Reuters picked up on one little sentence buried in a Nokia press release entitled “Nokia Demonstrates Leadership in Technologies for Internet on Mobile Devices at Web 2.0 Expo.” The relevant paragraph, in its entirety, reads:

“Nokia Shows Commitment to WiMAX as Web 2.0 Enabler

“Nokia is dedicating significant research, development and intellectual property to WiMAX and supports efforts in making it a global broadband standard. The combination of WiMAX broadband technology and Web 2.0 services offers people an enriched high-speed Internet experience free from the desktop PC. Nokia plans to bring its first WiMAX enabled mobile device to market in early 2008.”

With no apparent evidence, the headline of the Reuter’s story mentioned the word “phone,” and the Internet echo chamber commenced to spawn dozens of stories saying that Nokia is going to release a WiMAX phone in 2008. Actually it looks more as though they are talking about an Internet Tablet like their N800, which is much less exciting.

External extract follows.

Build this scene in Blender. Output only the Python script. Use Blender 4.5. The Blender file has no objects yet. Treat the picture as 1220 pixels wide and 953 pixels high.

A Nokia phone based on WiMAX would either have to have a regular cellular radio for the voice channel, or it would use WiMAX for voice. A phone that uses WiMAX for voice would most likely be aimed at a wireless Internet provider that doesn’t have a cellular network, for example ClearWire in the USA. This would put a date on their anticipated entry into mobile voice over WiMAX to compete with the incumbent cellular operators.

But that’s not what the press release says.